The apparent answer to 15-2 is not one of the above, but all of the above. Quick, Sutter, a trade for Carter that allowed Slava Voynov to step into the No. 4 defenseman's role, good health, timeliness that is next to godliness against the Devils, and a virtual rose-petal strewn path against imperfect New Jersey, which was forced to a Game 7 double overtime in the first round by Florida.

"I think maybe the last six weeks of the season you could see things turn around here," defenseman Rob Scuderi says. "We started to play consistently. A lot of the plays we were doing the previous 30 games that just weren't falling for us ... then shots started to go in. We started to get more chemistry. You could really start to sense it from there. I don't think anyone panicked."

Says Stoll, "Nowadays you might see a lot of lower seeds getting further in the playoffs. I think you will. The league is so good now. Standings don't mean much now, except home ice."
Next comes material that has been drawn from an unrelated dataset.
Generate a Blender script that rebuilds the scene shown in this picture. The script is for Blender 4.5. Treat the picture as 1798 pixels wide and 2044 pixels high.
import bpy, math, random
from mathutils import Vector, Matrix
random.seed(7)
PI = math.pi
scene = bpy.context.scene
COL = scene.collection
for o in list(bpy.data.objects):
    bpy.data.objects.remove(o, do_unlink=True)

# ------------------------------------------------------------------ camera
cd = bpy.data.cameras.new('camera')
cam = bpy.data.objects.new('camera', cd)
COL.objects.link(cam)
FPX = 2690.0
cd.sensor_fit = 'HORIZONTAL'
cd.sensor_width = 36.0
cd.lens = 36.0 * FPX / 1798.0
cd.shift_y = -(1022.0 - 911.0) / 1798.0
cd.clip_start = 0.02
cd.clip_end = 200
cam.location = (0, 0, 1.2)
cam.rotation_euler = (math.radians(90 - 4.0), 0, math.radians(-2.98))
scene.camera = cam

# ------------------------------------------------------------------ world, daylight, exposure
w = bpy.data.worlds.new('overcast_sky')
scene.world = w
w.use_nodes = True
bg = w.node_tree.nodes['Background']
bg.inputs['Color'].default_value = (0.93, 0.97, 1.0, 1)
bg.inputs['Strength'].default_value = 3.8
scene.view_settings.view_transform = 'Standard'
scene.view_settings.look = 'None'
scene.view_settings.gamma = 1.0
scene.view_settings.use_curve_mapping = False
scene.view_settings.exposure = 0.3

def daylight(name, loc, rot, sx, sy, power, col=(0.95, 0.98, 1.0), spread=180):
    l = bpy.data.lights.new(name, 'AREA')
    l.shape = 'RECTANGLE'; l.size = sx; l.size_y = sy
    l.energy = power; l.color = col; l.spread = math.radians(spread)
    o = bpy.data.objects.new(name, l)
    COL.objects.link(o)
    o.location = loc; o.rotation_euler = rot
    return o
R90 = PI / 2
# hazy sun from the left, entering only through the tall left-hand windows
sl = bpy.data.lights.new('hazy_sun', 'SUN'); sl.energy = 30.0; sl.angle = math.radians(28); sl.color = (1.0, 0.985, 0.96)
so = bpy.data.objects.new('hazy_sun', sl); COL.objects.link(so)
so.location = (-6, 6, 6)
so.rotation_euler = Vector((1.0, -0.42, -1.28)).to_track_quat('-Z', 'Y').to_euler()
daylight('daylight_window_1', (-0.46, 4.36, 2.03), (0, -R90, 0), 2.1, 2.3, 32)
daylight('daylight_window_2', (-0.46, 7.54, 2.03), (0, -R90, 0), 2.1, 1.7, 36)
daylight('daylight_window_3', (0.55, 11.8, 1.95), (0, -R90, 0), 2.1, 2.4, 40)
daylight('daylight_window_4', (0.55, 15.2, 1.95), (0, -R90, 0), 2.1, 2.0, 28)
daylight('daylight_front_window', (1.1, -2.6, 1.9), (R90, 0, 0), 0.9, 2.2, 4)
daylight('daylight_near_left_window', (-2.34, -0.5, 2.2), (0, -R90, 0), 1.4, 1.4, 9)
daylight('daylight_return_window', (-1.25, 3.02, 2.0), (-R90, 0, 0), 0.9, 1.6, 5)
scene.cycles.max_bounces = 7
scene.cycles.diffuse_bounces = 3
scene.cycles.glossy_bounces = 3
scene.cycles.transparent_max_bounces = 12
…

And we all know how much that has meant to the Kings in the playoffs. There is precedent to the triumph of the hockey upstart if your sense of hockey predates the Original Six. The 1938 Chicago Black Hawks provided the road map back in the days when Black and Hawks had a space between them, like Penner's front teeth. Of course, Chicago was more of a rank underdog than these Kings, who finished 13th overall in points but only 16 behind the NHL-leading Canucks.

GALLERY:Dark Horses in the Cup Final

Indeed, rank might have been the right description for those Black Hawks. They sneaked into the playoffs by virtue of a third-place finish in the American Division after winning just 14 of 48 games and posting a minus 42 goal-differential. Unlike the Kings, who went 13-5-3 in the last six weeks of the season, the Hawks lost their final three games by a combined score of 13-3. Chicago then proved the adage that you have to actually buy a ticket before you win the lottery. In rapid order, the Black Hawks beat the Montreal Canadiens in the best-of-three by taking Game 3 at the Forum in overtime, then eliminated the New York Americans in three, and finally defeated the Toronto Maple Leafs in four games in the best-of-five final.

The other link between those Hawks and these Kings is the number of Americans. While Los Angeles has a U.S.-born GM in Dean Lombardi and ices six Yanks, the Black Hawks were even more distinctively red, white and blue. Rookie coach Bill Stewart was the first U.S.-born coach to win the Cup. He had seven Americans in the lineup.

So that is history ... and the Devils might be, too, by late Wednesday night.